Enron: The Smartest Guys in the Room (2005)

113 min. Director: Alex Gibney. Cast: Jeff Skilling, Kenneth Lay, Peter Coyote, Andy Fastow.

Human nature takes a beating in Enron: The Smartest Guys in the Room, a documentary which opens with a church dwarfed by a skyscraper. Director Alex Gibney dissects the greed-fueled "macho culture" of the energy brokerage corporation that rose and fell on corrupt business practices.

Based on Bethany McLean and Peter Elkind's book The Smartest Guys in the Room: The Amazing Rise and Scandalous Fall of Enron, Gibney's movie encapsulates into less than two hours the essence of the Enron story.
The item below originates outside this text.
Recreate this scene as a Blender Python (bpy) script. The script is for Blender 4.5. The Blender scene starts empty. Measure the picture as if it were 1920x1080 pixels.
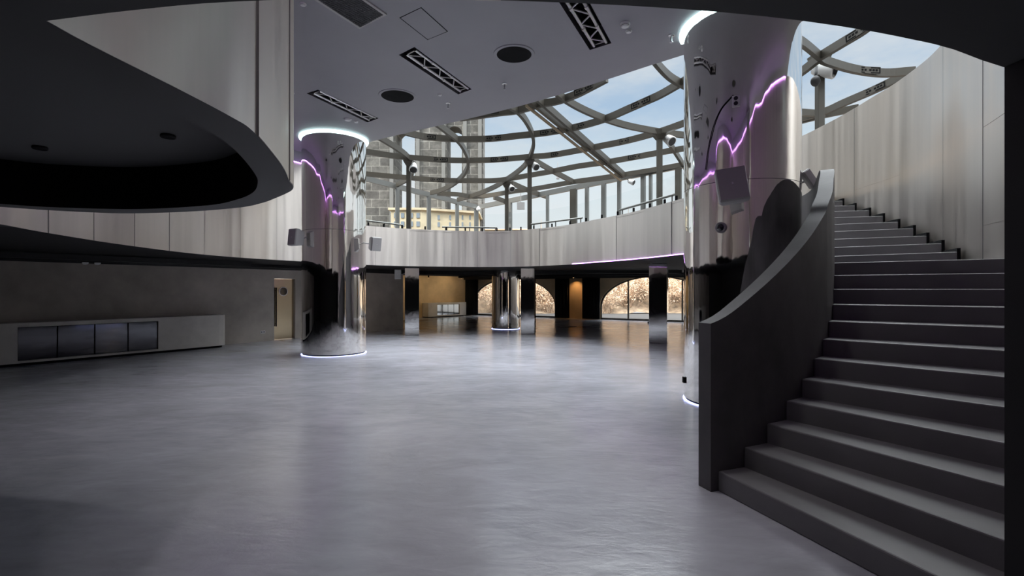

Primarily, he focuses on the psychosis of President and CEO Jeff Skilling, the top point of a triumverate that also included Chairman (and later CEO) Ken Lay, and Chief Financial Officer Andrew Fastow.

Gibney's energetic direction and pacing makes eminently clear how Fastow, on behalf of Skilling, counted projected profits as if they were in hand and willed Enron's stratospheric stock into being. The film also benefits tremendously from audio recordings of amoral energy traders delighting in California's woes and video footage of regular internal rallies—in which Lay and Skilling promised employees that everything was going to be just fine, even as they strapped on their golden parachutes.